While it is not disputed that petitioner Mabaylan was officially notified of his impending dismissal and the reasons therefor, the Court is more inclined to give credence to petitioner's affidavit of October 17, 1984 which narrated the circumstances leading to his separation from the service, and which indubitably demonstrated that his employer failed to comply with the requirements of administrative due process in not having given petitioner, before his dismissal, the hearing required by law.
The only evidence adduced by respondent company to support its assertion that it gave petitioner the chance to present his side was a memorandum of its branch manager addressed to its president and general manager which states: "On August 6, a memo was sent to him by registered mail requiring him to report to the office and explain within 24 hours why he was absent.

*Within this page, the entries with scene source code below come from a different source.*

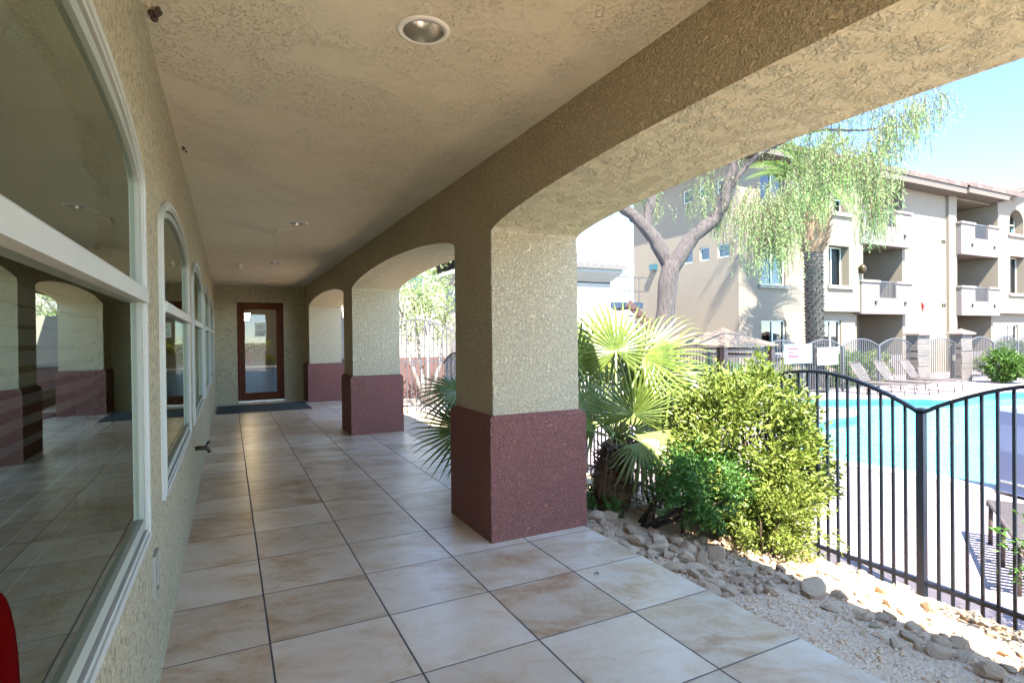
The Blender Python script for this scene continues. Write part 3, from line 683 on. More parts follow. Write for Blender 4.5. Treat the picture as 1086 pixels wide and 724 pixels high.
# banners
def marks(mb, x0, x1, z, h, y):
    x = x0
    while x < x1:
        l = random.uniform(.03,.06); mb.box(x, x+l, y-.006, y, z, z+h*random.choice((1,.8))); x += l+.018
t_ = thing('vinyl_banner', 'pale cyan banner with red lettering on the far fence', 'banner', (15.4, FY-.05, .9))
mb = MB(); mb.box(14.7,15.95,FY-.075,FY-.055,.62,1.20); mb.build('sheet', M['cyan'], t_)
mb = MB(); random.seed(2); marks(mb,14.85,15.30,1.03,.075,FY-.077); marks(mb,14.88,15.15,.93,.06,FY-.077); marks(mb,14.88,15.32,.80,.075,FY-.077); mb.build('lettering', M['redink'], t_)
t_ = thing('vinyl_banner', 'white notice banner with faint lines of text beside the date palm trunk', 'banner', (16.7, FY-.05, .8))
mb = MB(); mb.box(16.2,17.2,FY-.09,FY-.06,.53,1.08); mb.build('sheet', M['wbanner'], t_)
mb = MB()
for z in (.99,.88,.77,.66): marks(mb,16.35+random.uniform(0,.15),17.02,z,.035,FY-.092)
mb.build('lettering', plain('faint_print', (.16, .06, .075), .7), t_)

# ------------------------------------------------------------------ apartment building
apt = thing('apartment_building', 'cream three-storey apartment building with balconies and tiled roof behind the pool', 'building', (16.34, 14.2, ZD))
AY = 14.2
def wall_y(mb, y, x0, x1, z0, z1, holes=(), depth=.14, dirn=1):
    """facade in plane Y=y facing -Y; holes (x0,x1,z0,z1,arch)"""
    xs = sorted({x0, x1, *[h[0] for h in holes], *[h[1] for h in holes]}); zs = sorted({z0, z1, *[h[2] for h in holes], *[h[3] for h in holes]})
    for a, b in zip(xs, xs[1:]):
        for c, d in zip(zs, zs[1:]):
            if any(h[0]-1e-6 <= a and b <= h[1]+1e-6 and h[2]-1e-6 <= c and d <= h[3]+1e-6 for h in holes): continue
            mb.quad((a,y,c),(b,y,c),(b,y,d),(a,y,d))
    for h in holes:
        a, b, c, d = h[:4]; e = y+depth
        mb.quad((a,y,c),(a,e,c),(a,e,d),(a,y,d)); mb.quad((b,y,d),(b,e,d),(b,e,c),(b,y,c)); mb.quad((a,y,c),(b,y,c),(b,e,c),(a,e,c)); mb.quad((a,y,d),(a,e,d),(b,e,d),(b,y,d))
        if len(h) > 4:      # arched head
            m_, hw = (a+b)/2, (b-a)/2; r = h[4]; P = [(m_+hw*math.cos(math.pi*k/16), d-r+r*math.sin(math.pi*k/16)) for k in range(17)]
            for (xa,za),(xb,zb) in zip(P, P[1:]):
                mb.quad((xa,y,za),(xb,y,zb),(xb,y,d),(xa,y,d)) if abs(za-zb) > 1e-9 or za < d else None
                mb.quad((xa,y,za),(xb,y,zb),(xb,e,zb),(xa,e,za))
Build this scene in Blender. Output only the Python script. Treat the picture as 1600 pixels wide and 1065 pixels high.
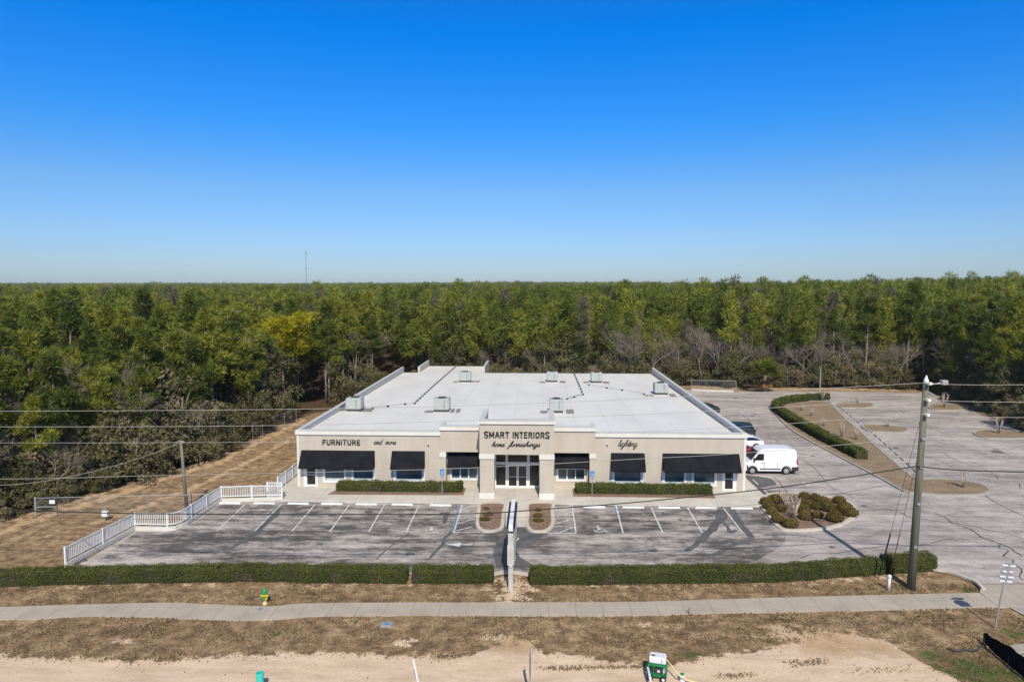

Although Mabaylan received the memo on August 10, he did not bother to report to the office and explain."[4] Significantly, said memorandum was not under oath and no evidentiary weight was attached to it by the Labor Arbiter. At any rate, whatever doubt remains should ultimately be resolved in favor of the worker.
Neither was there abandonment of work, as alleged by respondent company. Records show that three (3) days after receipt of notice of his termination effective August 3, 1984, petitioner filed a complaint for illegal dismissal. It would be illogical for him to leave his job and later on file said complaint.[5]
Thus, standing alone, the failure of respondent company to provide petitioner with the proper forum to ventilate his side is an infringement of his constitutional right to due process. As stressed in the case of Wenphil Corporation vs. NLRC and Mallare, G.R. No. 80587, February 8, 1989, "(t)he standards of due process in judicial as well as administrative proceedings have long been established. In its bare minimum due process of law simply means giving notice and opportunity to be heard before judgment is rendered."
Considering the circumstances of this case, we hold that petitioner is not entitled to reinstatement with backwages as it was clearly established that he committed various infractions detrimental to the business of the company.* However, respondent company should be made to account for its omission to observe due process by paying the discharged petitioner indemnity in the amount of P3,000.00.
WHEREFORE, the assailed decision of the National Labor Relations Commission dated December 19, 1985 is AFFIRMED with the modification that private respondent Rhine Marketing Corporation is ordered to indemnify petitioner Ernesto Mabaylan in the amount of P3,000.00. No costs.
SO ORDERED.Gutierrez, Jr., Bidin, Davide, Jr., and Romero, JJ., concur.
[1] Rollo, p. 15
[2] Rollo, p. 12
[3] Rollo, p. 12
[4] Rollo, p. 46
[5] See Asphalt and Cement Pavers, Inc. vs. Leogardo, Jr., et. al., G.R. No. 74563, June 20, 1988.
* In his Memorandum dated September 8, 1987, petitioner has deviated from his original demand that he be re-employed and has indicated his preference for separation pay instead "due to already strained relationship" between him and respondent company (Rollo, p. 82).